"About This" is a long poem by Mayakovsky. It appears in Herbert Marshall's 1965 book Mayakovsky. Marshall was a committed Communist but like so many others he couldn't stomach Stalinism. In his "Notes on About This" Marshall writes "The introduction to the poem states the theme . . . This theme -- love -- was considered 'personal and petty' both in the early days of the Revolution and indeed right up to this death. It was considered a 'petty-bourgeois hangover' and not a theme for poetry of social significance. But despite Mayakovsky's own sincere attempts to 'crush under foot the throat of his very own lyrics, this theme kept hammering at his brow, however much he tried to repress it out of Party discipline.
One year later, in [his poem] "Lenin," he said:
About this, and that I'll write in its hour,
But now's no time for a lover and his lass
All my ringing poetic power
I give to you, attacking class
A major portion of "About This" is subtitled "The Ballad of Reading Gaol." Mayakovsky was only self-imprisoned -- nothing at all like Oscar Wilde's two-years in Reading Gaol, but Marshall writes, "The editors of the 1940 edition of the Collected Works give this note to the section headed 'Ballad of Reading Gaol': 'This work of Oscar Wilde, written in prison, was taken for its association with the external conditions in which Maykovsky found himself at the time.'"
I'm not so sure about that. Mayakovsky had his party-hack critics but he was not physically persecuted.

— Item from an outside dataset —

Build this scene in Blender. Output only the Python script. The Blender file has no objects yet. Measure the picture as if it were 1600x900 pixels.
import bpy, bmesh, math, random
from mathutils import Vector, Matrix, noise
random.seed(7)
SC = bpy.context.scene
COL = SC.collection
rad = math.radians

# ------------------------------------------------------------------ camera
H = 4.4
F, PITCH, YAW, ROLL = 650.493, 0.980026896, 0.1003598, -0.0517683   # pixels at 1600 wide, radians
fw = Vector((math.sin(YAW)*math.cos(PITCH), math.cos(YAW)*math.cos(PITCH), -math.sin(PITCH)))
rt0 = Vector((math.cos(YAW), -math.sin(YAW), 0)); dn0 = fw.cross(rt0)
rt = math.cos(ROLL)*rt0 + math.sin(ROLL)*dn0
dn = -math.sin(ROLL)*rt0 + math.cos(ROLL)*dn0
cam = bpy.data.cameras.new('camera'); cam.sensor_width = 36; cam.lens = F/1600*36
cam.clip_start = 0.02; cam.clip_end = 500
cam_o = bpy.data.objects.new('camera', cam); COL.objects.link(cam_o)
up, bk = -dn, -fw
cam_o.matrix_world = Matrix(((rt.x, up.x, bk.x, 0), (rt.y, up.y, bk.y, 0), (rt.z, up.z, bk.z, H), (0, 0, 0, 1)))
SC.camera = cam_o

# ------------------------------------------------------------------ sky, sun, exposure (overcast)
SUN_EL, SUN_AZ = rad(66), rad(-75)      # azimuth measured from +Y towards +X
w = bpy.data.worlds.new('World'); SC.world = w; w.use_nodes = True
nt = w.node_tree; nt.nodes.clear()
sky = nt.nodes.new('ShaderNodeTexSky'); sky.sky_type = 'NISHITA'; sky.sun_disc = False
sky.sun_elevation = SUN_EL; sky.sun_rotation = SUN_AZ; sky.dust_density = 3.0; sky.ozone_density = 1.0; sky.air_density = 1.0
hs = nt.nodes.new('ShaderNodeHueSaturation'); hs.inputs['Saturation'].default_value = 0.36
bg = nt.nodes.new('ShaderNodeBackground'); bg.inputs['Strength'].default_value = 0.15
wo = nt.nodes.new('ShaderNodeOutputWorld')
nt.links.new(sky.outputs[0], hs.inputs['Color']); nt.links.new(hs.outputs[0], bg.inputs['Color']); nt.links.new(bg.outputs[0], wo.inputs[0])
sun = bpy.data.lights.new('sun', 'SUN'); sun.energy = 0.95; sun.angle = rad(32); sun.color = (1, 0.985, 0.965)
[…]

And no one told him he couldn't write whatever he liked. Lenin disapproved of one of Mayakovsky's writings and said the person who published it ought to be whipped, but he never said Mayakovsky should be.
I stopped and reread Oscar Wilde's ballad. Wilde's emphasis isn't upon his own incarceration -- well to some extent it is when he writes about the conditions and rules, but he is caught up with and catches us up in the situation of an inmate who is to be hanged. The events leading up to as well as the actual hanging and subsequent burial have a great effect on the rest of the prisoners, but especially on Wilde, and apparently on Mayakovsky who couldn't read English but had access to, according to Marshall, an excellent translation.
Marshall quotes the two lines ending section three of Wilde's poem,
For he who lives more lives than one,
more deaths than one must die
Perhaps I didn't read Wilde's poem carefully enough because I didn't understand what multiple lives the condemned man lived or Wilde either for that matter. He had a somewhat hidden life as a homosexual, but he wasn't executed for it. The condemned man killed his wife but how was that a double life? In regard to Mayakovsky, however, Marshall said he lived a double life in the sense of being a lover in the extreme sense -- think of Somerset Maugham's By Love Possessed -- while at the same time being a committed Communist wanting to do his best for the revolution. Suicide is mentioned more than once in "About This," which makes no sense to me. If Mayakovsky was feeling guilty about his excessive attraction to Lily Brik, suicide was even more objectionable in Communist terms. That is, if a prominent Communist committed suicide it was taken as a criticism of the Revolution. Writing poems about Love were merely hangovers of bourgeois thinking and something to be disapproved of but not condemned to the same extent that suicide was. After all, one must doubt that Mayakovsky was the only Communist to fall in love; so there was probably an underlying sympathy for him in the party.
I couldn't help but notice that Wilde's Ballad can be read as a condemnation of prison as an acceptable alternative to execution. The condemned man accepts his fate with equanimity. He deserves to be executed for murdering his wife and accepts it. The rest of the prisoner of Reading Gaol are another matter. They are overwhelmed and tormented by what is happening. Their suffering, according to the poem, is much worse.